Throughout such efforts, analysts were quick to question why Cisco, with its enterprise heritage and networking core business, was venturing into the consumer space. As the $40 billion company struggled over the past few quarters, questions were raised over whether the consumer effort was taking Cisco’s attention away from its key enterprise businesses.
“This is the kind of divestiture … that is done for strategic reasons,” Charles King, principle analyst at Pund-IT Research, said in an interview with eWEEK. “Closing the business, even if it was a relatively small piece of the overall business, and even if it doesn’t make a big difference in revenue or profits, gives Cisco the chance to look at its naysayers and say, -OK, we got it. We’re going to focus on the enterprise space.'”
The consumer business accounted for 2 to 4 percent of Cisco’s overall revenues, but sales had dropped off by 15 percent in the company’s fiscal 2011 second quarter.
Zeus Kerravala, an analyst with The Yankee Group, said Cisco had to make changes to get its commercial engine going again.
Shuttering the consumer business “made a lot of sense,” Kerravala said in an interview. “When you look at Cisco, it made its living selling to corporations and service providers.”
Any acquisitions should have been made to bolster its core products, and “all of these consumer [buys] didn’t really help that,” he said. If anything, it seemed that the consumer efforts distracted Cisco from its primary networking business, which at the same time has come under greater pressure from a number of rivals, including Hewlett-Packard, Juniper Networks, Brocade and Avaya.

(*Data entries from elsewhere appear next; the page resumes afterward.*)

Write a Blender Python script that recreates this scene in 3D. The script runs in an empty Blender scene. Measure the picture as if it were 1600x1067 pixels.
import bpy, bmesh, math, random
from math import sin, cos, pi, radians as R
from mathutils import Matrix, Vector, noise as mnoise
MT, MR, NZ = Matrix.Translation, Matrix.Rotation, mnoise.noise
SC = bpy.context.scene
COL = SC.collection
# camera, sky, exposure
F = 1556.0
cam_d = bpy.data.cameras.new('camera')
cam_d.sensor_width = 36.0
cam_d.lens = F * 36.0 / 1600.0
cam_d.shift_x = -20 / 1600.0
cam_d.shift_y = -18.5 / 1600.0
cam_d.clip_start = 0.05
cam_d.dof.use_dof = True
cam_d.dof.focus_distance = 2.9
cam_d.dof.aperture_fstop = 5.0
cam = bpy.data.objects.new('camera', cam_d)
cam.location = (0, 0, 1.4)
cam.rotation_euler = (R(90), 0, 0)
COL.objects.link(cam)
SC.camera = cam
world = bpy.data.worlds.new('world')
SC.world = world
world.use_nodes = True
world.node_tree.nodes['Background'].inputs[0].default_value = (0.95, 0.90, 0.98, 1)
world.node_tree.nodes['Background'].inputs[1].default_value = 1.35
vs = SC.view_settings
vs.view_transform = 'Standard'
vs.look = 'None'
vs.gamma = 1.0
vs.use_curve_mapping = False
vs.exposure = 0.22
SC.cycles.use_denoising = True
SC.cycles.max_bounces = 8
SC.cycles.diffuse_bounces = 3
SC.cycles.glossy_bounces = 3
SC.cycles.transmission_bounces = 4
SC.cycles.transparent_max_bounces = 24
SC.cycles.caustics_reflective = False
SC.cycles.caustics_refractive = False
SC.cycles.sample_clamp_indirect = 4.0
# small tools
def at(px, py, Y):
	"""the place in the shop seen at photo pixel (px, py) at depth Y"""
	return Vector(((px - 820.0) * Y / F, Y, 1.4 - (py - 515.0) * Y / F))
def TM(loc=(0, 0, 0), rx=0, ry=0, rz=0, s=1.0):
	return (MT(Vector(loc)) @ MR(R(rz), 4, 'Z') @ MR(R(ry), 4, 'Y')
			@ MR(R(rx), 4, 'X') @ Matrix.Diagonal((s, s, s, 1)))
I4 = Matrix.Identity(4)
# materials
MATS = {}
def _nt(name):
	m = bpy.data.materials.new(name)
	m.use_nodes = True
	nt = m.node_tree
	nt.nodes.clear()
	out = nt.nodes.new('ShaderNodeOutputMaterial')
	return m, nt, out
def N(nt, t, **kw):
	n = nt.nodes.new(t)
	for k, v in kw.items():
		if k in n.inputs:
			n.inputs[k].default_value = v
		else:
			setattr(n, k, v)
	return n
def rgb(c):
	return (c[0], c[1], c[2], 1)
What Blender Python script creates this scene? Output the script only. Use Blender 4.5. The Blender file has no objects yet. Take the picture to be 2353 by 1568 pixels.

“It’s not the same market it was five years ago,” when Cisco essentially had little competition, Kerravala said. “They’ve got to find a way to convince [enterprises] that their networking products are best-in-class.”
Pund-IT’s King noted that Cisco’s networking business is being put under more pressure as OEMs-anxious to build out their converged infrastructure offerings-push partnerships with other networking vendors. However, the partnerships Cisco has made with such companies as EMC and VMware, and its own data center efforts around its UCS (Unified Computing Systems) and other technologies, position the company well going forward, he said.
“Cisco made the common mistake of going into a market their executive leadership didn’t understand, and now that they have been burned, seem to be running from it,” Rob Enderle, principle analyst with the Enderle Group, said in an email to eWEEK. “Spreading from corporate to consumer offerings has historically been very hard to do.”
Enderle noted a similar situation with Apple, the consumer device giant that last year did away with its Xserve server line.
Given the problems with its networking business, Cisco had little choice but to ditch the consumer business and refocus, he said.
“They have turned HP into an enemy and HP is doing substantial damage to Cisco’s margins as Cisco fights to hold share, and it is that fight that likely should be one they focus on,” Enderle said. “In the end, efforts like the Flip were a distraction, and their inability to recognize the Flip’s true market advantages and protect it suggests they simply don’t have the skill set to do well in the consumer market.”
Not everyone is applauding Cisco’s move out of the consumer business. Stephen Baker, an analyst with the NPD Group, said in an April 12 blog that dumping the Flip business was “a bad decision on so many levels that it is difficult to fit them all into one discussion.”
Getting rid of the Flip hampers Cisco’s ability to participate in the growing trend of the consumerization of IT, Baker said.
“As one of the largest corporate IT companies, Cisco has always suffered due to its relative lack of exposure to consumer trends,” he wrote. “Cutting more and more of its ties to the consumer in the long term will only further remove the company from the cutting edge of the marketplace, while leaving it more vulnerable to the changes sweeping over the IT landscape.”
In addition, the Flip business was still a strong one, Baker said. It was the top-selling camcorder on the market, and while volume growth of the Flip was flat between 2009 and 2010, average selling prices had jumped $5, to $158. He noted that Flip sales during the holiday season in 2010 fell 19 percent from the previous year, but said that was due more to poor marketing by Cisco and greater competition, not falling demand for camcorders.
However, both King and Kerravala said that Cisco’s problem was that it wasn’t a consumer technology vendor like Apple or Google, which have shorter development cycles than do enterprise players. In addition, King said that the Flip’s demise was part of a larger trend away from single-function devices; essentially, consumers now can use a smartphone to take videos and don’t want to carry around a separate video camera, even one as small as the Flip.
Adam Hanft, CEO of marketing firm Hanft Projects, said in a note that Cisco’s issues with the consumer business-and the Flip camera in particular-comes down to the company’s inability to build on its ideas for the technology.
“It’s a perfect example of perfect theory crashing into the inability to execute,” Hanft wrote. “Cisco spent over $500 million on a hot consumer product; they were going to use Flip as the centerpiece of their consumer push. What went wrong? A lot.”
Part of it was the fact that Cisco didn’t build on the Flip’s potential by making such moves as building social-media capabilities into it or opening it up to 4G networks, he wrote.
“The problem was Cisco itself,” Hanft wrote. “They are a B2B company at heart, which means they innovate at a rate that’s acceptable to their enterprise clients. They don’t have a consumer metabolism. Chambers finally came to grips with that reality. … The consumer market has one massively dominant force-Apple-and a range of fast-followers, from Samsung to Motorola to Dell. Cisco, we now know, is neither.”